Umbu senang menulis puisi sejak SMP. Puisi-puisinya tersebar di banyak media massa, antara lain Mimbar Indonesia, Gadjah Mada, Basis, Gema Mahasiswa, Mahasiswa Indonesia, Majalah Pusara, Gelanggang, Pelopor Yogya, Bali Post, Sinar Harapan, Jurnal CAK, Majalah Kolong. Beberapa puisinya juga terangkum dalam antologi bersama, antara lain Manifes (1968), Tonggak III (1987), Teh Ginseng (1993), Saron (2018), Tutur Batur (2019).
Umbu pernah mengasuh ruang sastra di mingguan Pelopor Yogya yang bermarkas di Jalan Malioboro. Pada tanggal 5 Maret 1969, Umbu bersama beberapa kawannya memproklamasikan berdirinya komunitas sastra Persada Studi Klub (PSK). Pada masa itulah Umbu dijuluki sebagai Presiden Malioboro. Pelopor Yogya dan PSK melahirkan ratusan penyair yang tersebar di seluruh Indonesia.
Tahun 1975, Umbu pergi meninggalkan Yogyakarta dan sempat pulang ke kampung halamannya.
Sejak 1978 Umbu menetap di Bali dan pada Juli 1979 menjadi redaktur sastra di harian Bali Post. Seperti yang dilakukannya di Pelopor Yogya, di ruang sastra Bali Post Umbu dengan setia, tekun, dan telaten, menyemai dan merawat benih-benih penyair hingga tumbuh menjadi sosok-sosok yang dikenal dalam kesusastraan Indonesia.

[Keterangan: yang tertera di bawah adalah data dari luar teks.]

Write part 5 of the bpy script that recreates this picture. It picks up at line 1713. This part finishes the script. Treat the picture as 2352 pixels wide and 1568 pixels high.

Umbu sesungguhnya tidak mencetak barisan penyair, namun memberikan sentuhan puisi. Bagi Umbu, menjadi penyair atau bukan, adalah soal pilihan hidup. Umbu selalu menekankan, profesi apa pun yang ditekuni seseorang, maka wawasan dan apresiasi puisi semestinya hadir dalam diri mereka, sehingga terbit jiwa-jiwa kreatif dalam menjalani kehidupan puisi.
Atas dedikasi Umbu pada bidang sastra, pada tahun 2018, Umbu menerima “Anugerah Kebudayaan” dari Fakultas Ilmu Budaya Universitas Indonesia dan penghargaan “Dharma Kusuma” dari Pemerintah Provinsi Bali. Pada 2019, Umbu dianugerahi penghargaan “Pengabdian pada Dunia Sastra” dari Badan Pengembangan Bahasa dan Perbukuan dan penghargaan “Akademi Jakarta”.
Tahun 2020, Umbu menerima penghargaan “Bali Jani Nugraha” dari Pemerintah Provinsi Bali dan “Anugerah Kebudayaan Nasional” dari Kementerian Pendidikan dan Kebudayaan RI.
Tanggal 6 April 2021, dunia sastra Indonesia diguncang berita duka. Umbu wafat di Rumah Sakit Bali Mandara, Sanur, pada usia yang belum genap 78 tahun.